┏━━
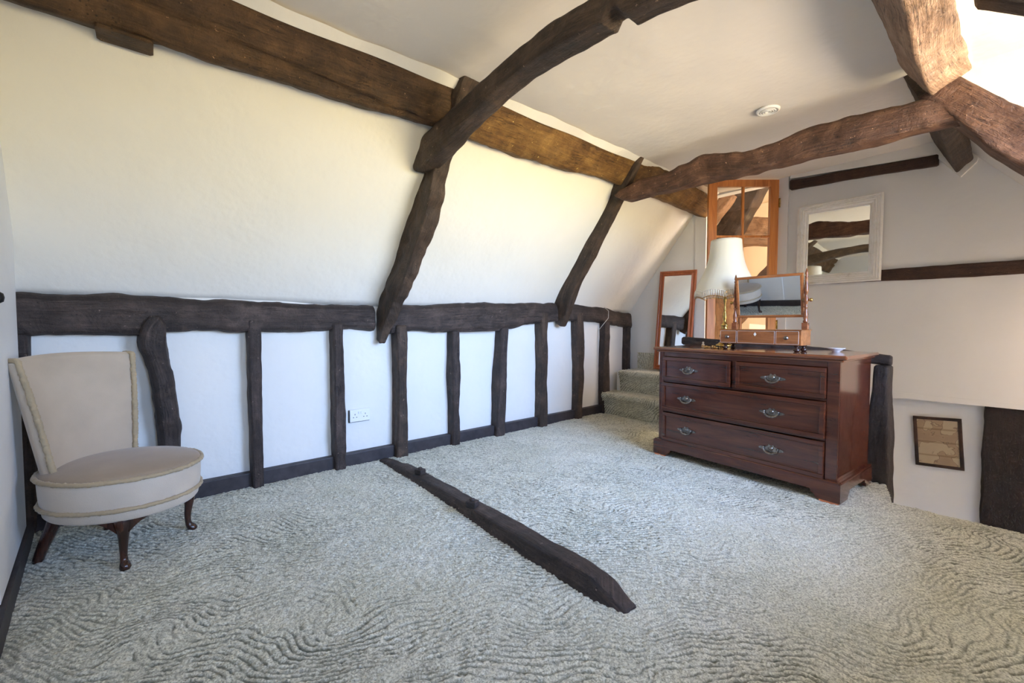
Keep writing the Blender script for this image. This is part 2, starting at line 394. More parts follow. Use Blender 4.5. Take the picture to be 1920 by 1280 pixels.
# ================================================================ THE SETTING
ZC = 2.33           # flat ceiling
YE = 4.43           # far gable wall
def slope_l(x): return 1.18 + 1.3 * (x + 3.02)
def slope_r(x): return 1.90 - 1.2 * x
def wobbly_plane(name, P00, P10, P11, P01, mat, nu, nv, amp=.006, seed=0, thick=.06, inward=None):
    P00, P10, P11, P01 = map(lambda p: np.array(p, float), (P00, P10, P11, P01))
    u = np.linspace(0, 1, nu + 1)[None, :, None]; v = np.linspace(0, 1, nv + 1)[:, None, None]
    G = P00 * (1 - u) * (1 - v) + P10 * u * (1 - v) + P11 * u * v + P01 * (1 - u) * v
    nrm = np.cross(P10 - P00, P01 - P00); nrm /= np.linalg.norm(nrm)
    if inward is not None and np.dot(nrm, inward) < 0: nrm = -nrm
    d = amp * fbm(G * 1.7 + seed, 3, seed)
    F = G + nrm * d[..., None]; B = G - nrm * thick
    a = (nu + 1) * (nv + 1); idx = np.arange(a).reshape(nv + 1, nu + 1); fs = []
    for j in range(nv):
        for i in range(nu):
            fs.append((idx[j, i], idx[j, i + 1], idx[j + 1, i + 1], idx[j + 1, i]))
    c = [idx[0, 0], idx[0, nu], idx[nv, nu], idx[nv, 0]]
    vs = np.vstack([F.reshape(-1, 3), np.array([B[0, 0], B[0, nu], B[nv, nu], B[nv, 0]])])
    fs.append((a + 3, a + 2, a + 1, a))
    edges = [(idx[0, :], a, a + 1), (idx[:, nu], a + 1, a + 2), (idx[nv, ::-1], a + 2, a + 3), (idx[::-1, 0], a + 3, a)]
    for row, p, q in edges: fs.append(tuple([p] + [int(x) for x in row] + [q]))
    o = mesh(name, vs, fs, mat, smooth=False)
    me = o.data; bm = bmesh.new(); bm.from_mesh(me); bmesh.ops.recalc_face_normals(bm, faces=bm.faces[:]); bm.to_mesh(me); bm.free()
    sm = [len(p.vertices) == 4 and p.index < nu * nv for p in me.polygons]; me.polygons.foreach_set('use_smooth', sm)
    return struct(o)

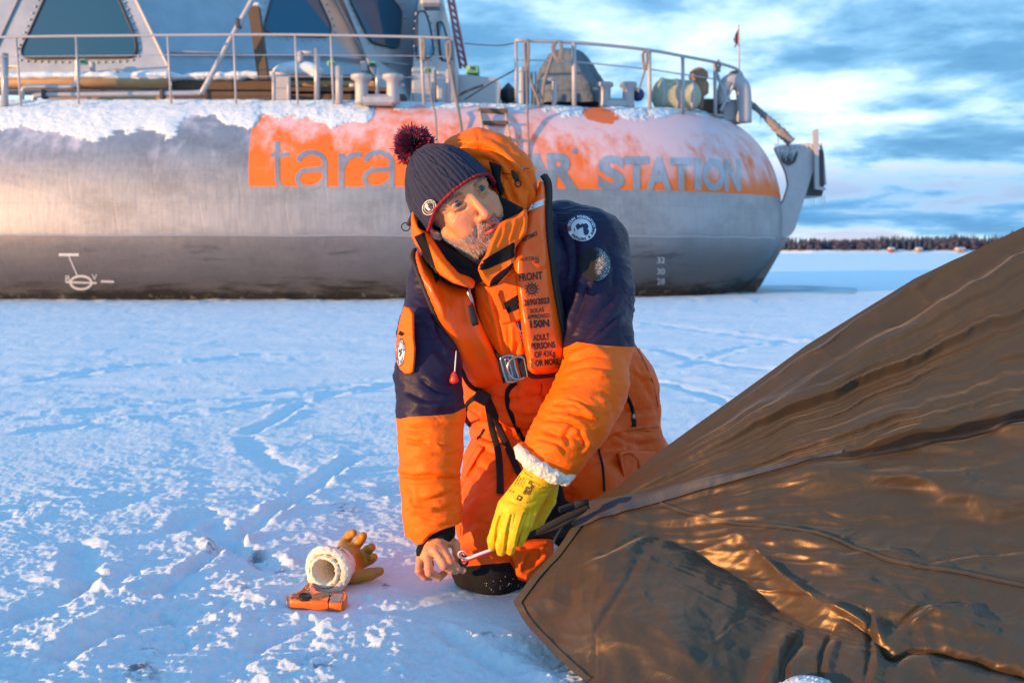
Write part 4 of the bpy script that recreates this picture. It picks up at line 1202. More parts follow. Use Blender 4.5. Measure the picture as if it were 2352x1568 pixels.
┗━━
┏━━
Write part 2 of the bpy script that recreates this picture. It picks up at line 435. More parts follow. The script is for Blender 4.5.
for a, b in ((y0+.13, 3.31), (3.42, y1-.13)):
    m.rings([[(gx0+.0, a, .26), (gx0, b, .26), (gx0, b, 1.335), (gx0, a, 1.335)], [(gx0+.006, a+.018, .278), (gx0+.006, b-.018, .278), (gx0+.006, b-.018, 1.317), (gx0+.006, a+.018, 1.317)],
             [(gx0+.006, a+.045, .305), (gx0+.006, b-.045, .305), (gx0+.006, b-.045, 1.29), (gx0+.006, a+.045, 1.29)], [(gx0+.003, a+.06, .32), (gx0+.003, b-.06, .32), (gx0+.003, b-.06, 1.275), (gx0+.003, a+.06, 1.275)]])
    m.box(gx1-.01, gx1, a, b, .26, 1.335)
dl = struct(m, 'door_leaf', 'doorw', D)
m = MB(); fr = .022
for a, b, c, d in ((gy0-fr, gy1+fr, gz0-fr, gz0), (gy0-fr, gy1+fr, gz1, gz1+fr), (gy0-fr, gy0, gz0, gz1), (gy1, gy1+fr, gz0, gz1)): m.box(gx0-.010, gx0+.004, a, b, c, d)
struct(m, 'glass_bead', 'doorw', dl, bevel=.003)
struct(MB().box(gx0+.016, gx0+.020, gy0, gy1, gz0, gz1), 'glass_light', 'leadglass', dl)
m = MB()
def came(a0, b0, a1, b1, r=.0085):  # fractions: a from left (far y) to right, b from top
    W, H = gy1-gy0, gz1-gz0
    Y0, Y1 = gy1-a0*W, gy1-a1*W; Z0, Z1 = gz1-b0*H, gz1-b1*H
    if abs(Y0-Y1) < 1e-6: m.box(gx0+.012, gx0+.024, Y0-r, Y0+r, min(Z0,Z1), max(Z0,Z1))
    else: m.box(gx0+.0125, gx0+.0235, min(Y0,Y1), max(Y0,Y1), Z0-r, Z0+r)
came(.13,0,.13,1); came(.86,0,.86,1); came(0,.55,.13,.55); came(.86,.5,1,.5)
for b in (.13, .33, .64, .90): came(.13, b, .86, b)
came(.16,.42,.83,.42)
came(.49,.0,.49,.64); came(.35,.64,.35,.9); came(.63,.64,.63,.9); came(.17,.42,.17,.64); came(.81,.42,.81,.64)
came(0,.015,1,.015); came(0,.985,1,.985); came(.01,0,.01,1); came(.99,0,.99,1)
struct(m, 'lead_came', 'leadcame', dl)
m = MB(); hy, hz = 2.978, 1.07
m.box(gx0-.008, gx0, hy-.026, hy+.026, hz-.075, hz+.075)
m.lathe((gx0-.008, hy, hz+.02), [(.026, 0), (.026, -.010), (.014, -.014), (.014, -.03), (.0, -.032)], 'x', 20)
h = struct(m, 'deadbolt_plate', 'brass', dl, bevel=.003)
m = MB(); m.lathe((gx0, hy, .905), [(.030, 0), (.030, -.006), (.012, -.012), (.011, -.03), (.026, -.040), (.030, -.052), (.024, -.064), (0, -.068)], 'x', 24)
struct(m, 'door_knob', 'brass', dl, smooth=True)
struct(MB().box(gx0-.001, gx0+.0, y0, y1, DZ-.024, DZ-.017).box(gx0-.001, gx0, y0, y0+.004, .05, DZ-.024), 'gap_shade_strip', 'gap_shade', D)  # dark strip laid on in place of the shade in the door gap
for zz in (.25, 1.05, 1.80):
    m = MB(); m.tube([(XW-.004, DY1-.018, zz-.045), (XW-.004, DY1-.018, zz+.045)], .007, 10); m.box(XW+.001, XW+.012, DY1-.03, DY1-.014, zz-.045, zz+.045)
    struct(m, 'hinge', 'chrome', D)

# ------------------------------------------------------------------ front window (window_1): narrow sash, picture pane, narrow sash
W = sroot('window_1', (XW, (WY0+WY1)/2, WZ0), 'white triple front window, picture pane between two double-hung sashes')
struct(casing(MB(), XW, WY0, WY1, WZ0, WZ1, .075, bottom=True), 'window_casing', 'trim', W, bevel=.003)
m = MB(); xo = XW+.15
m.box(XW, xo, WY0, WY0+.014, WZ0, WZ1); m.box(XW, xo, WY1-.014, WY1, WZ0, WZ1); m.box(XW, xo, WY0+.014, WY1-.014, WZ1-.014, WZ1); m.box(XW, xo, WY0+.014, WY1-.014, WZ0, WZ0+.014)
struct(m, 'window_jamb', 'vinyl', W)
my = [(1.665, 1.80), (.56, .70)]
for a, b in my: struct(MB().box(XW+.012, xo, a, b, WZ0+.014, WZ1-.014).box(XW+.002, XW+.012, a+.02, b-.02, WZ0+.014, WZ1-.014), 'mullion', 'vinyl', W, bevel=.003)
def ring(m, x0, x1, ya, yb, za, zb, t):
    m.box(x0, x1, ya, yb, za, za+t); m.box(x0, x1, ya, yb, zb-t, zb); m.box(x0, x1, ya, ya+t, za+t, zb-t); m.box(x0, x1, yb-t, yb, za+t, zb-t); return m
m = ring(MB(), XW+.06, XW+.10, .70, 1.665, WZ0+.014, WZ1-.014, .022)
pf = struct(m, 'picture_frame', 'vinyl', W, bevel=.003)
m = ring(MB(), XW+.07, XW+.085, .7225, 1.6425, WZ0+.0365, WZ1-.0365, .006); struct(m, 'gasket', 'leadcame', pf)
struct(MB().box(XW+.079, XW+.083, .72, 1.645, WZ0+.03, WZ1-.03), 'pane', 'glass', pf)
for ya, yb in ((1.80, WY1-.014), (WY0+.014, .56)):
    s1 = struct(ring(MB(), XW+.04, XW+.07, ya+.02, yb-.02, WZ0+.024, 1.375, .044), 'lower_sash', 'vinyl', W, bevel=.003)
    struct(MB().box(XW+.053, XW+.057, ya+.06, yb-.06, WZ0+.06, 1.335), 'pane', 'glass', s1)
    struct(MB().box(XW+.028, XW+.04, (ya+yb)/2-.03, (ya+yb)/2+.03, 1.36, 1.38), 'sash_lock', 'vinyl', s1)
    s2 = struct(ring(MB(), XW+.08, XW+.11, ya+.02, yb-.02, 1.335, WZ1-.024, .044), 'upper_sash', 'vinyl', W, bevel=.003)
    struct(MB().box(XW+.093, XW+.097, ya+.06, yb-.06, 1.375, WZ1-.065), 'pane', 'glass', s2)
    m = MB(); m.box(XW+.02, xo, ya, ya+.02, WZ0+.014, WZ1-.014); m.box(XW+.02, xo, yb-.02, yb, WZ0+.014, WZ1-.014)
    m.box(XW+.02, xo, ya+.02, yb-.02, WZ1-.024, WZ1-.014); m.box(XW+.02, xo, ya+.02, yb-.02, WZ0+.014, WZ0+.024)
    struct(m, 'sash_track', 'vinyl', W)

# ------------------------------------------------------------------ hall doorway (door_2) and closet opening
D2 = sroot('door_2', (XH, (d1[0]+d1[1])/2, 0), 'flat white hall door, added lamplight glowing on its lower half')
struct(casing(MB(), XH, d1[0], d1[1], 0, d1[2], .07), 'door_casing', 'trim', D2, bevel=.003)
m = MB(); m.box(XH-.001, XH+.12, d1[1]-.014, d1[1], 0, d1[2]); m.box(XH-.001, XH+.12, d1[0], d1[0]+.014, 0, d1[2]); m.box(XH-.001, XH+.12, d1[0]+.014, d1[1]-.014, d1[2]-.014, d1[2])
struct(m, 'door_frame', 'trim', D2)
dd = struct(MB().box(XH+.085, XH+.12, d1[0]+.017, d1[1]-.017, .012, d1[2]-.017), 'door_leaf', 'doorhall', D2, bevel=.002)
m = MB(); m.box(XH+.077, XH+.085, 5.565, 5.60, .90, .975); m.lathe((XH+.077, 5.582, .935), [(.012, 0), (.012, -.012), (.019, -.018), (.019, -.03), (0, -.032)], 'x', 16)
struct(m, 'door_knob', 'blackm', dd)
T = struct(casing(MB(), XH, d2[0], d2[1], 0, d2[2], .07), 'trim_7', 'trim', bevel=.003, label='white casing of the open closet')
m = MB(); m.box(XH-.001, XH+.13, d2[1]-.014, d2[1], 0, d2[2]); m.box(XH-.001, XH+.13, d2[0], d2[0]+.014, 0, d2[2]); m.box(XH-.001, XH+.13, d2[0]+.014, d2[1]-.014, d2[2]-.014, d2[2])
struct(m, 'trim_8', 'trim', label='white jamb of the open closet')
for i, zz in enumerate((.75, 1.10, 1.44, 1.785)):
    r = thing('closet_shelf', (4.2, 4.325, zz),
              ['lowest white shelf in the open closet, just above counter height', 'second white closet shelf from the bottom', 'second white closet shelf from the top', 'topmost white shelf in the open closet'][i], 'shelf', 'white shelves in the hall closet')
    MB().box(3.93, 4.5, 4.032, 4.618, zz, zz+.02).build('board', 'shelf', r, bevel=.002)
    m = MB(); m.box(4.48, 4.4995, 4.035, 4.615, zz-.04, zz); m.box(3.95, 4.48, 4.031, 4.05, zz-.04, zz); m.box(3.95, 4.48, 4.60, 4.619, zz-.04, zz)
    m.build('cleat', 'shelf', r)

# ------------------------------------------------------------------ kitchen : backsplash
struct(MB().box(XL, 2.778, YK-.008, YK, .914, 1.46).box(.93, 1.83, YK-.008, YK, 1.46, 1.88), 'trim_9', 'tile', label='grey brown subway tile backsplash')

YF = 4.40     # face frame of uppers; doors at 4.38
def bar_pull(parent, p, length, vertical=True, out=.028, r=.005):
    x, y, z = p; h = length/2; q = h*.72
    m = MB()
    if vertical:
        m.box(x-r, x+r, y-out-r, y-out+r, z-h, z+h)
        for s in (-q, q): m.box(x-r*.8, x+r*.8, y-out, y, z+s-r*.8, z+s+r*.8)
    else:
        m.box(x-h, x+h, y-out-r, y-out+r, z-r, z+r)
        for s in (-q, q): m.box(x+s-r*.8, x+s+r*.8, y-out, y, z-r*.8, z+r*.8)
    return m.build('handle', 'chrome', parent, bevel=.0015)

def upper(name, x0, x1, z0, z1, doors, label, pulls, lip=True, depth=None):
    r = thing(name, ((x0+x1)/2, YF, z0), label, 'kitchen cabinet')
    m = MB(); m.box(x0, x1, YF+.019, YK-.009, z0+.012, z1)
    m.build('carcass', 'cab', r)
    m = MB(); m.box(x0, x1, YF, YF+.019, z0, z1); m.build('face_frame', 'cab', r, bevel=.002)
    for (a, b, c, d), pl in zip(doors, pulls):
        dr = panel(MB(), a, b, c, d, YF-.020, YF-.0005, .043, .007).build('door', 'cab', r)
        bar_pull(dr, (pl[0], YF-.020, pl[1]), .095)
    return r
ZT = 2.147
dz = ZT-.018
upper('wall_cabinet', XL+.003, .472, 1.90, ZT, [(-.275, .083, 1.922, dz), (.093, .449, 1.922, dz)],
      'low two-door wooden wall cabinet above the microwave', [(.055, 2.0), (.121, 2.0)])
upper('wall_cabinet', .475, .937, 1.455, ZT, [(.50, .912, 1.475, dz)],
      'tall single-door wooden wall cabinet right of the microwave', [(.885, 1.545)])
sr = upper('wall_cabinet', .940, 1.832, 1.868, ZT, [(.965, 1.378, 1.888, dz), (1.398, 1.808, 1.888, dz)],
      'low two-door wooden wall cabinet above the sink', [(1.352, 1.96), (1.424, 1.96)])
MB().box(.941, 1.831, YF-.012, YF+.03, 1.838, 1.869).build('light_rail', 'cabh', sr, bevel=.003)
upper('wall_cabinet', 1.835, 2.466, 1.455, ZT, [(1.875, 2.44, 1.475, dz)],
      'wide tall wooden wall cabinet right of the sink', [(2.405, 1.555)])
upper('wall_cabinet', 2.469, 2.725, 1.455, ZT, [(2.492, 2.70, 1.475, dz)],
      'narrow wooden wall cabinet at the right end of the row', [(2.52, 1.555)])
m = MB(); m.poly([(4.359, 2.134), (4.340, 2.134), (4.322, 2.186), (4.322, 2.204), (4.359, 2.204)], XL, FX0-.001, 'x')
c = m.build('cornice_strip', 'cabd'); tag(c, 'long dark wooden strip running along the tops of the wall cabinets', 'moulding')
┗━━
▶ _DESCRIPTION OF THE TASK_
From the listing above, restate verbatim the lines running from the one with "Keep writing the" through the one with "Write part 4", inclusive, but not the pictures.

▶ _TASK RESULT_
Keep writing the Blender script for this image. This is part 2, starting at line 394. More parts follow. Use Blender 4.5. Take the picture to be 1920 by 1280 pixels.
# ================================================================ THE SETTING
ZC = 2.33           # flat ceiling
YE = 4.43           # far gable wall
def slope_l(x): return 1.18 + 1.3 * (x + 3.02)
def slope_r(x): return 1.90 - 1.2 * x
def wobbly_plane(name, P00, P10, P11, P01, mat, nu, nv, amp=.006, seed=0, thick=.06, inward=None):
    P00, P10, P11, P01 = map(lambda p: np.array(p, float), (P00, P10, P11, P01))
    u = np.linspace(0, 1, nu + 1)[None, :, None]; v = np.linspace(0, 1, nv + 1)[:, None, None]
    G = P00 * (1 - u) * (1 - v) + P10 * u * (1 - v) + P11 * u * v + P01 * (1 - u) * v
    nrm = np.cross(P10 - P00, P01 - P00); nrm /= np.linalg.norm(nrm)
    if inward is not None and np.dot(nrm, inward) < 0: nrm = -nrm
    d = amp * fbm(G * 1.7 + seed, 3, seed)
    F = G + nrm * d[..., None]; B = G - nrm * thick
    a = (nu + 1) * (nv + 1); idx = np.arange(a).reshape(nv + 1, nu + 1); fs = []
    for j in range(nv):
        for i in range(nu):
            fs.append((idx[j, i], idx[j, i + 1], idx[j + 1, i + 1], idx[j + 1, i]))
    c = [idx[0, 0], idx[0, nu], idx[nv, nu], idx[nv, 0]]
    vs = np.vstack([F.reshape(-1, 3), np.array([B[0, 0], B[0, nu], B[nv, nu], B[nv, 0]])])
    fs.append((a + 3, a + 2, a + 1, a))
    edges = [(idx[0, :], a, a + 1), (idx[:, nu], a + 1, a + 2), (idx[nv, ::-1], a + 2, a + 3), (idx[::-1, 0], a + 3, a)]
    for row, p, q in edges: fs.append(tuple([p] + [int(x) for x in row] + [q]))
    o = mesh(name, vs, fs, mat, smooth=False)
    me = o.data; bm = bmesh.new(); bm.from_mesh(me); bmesh.ops.recalc_face_normals(bm, faces=bm.faces[:]); bm.to_mesh(me); bm.free()
    sm = [len(p.vertices) == 4 and p.index < nu * nv for p in me.polygons]; me.polygons.foreach_set('use_smooth', sm)
    return struct(o)

Write part 4 of the bpy script that recreates this picture. It picks up at line 1202. More parts follow. Use Blender 4.5. Measure the picture as if it were 2352x1568 pixels.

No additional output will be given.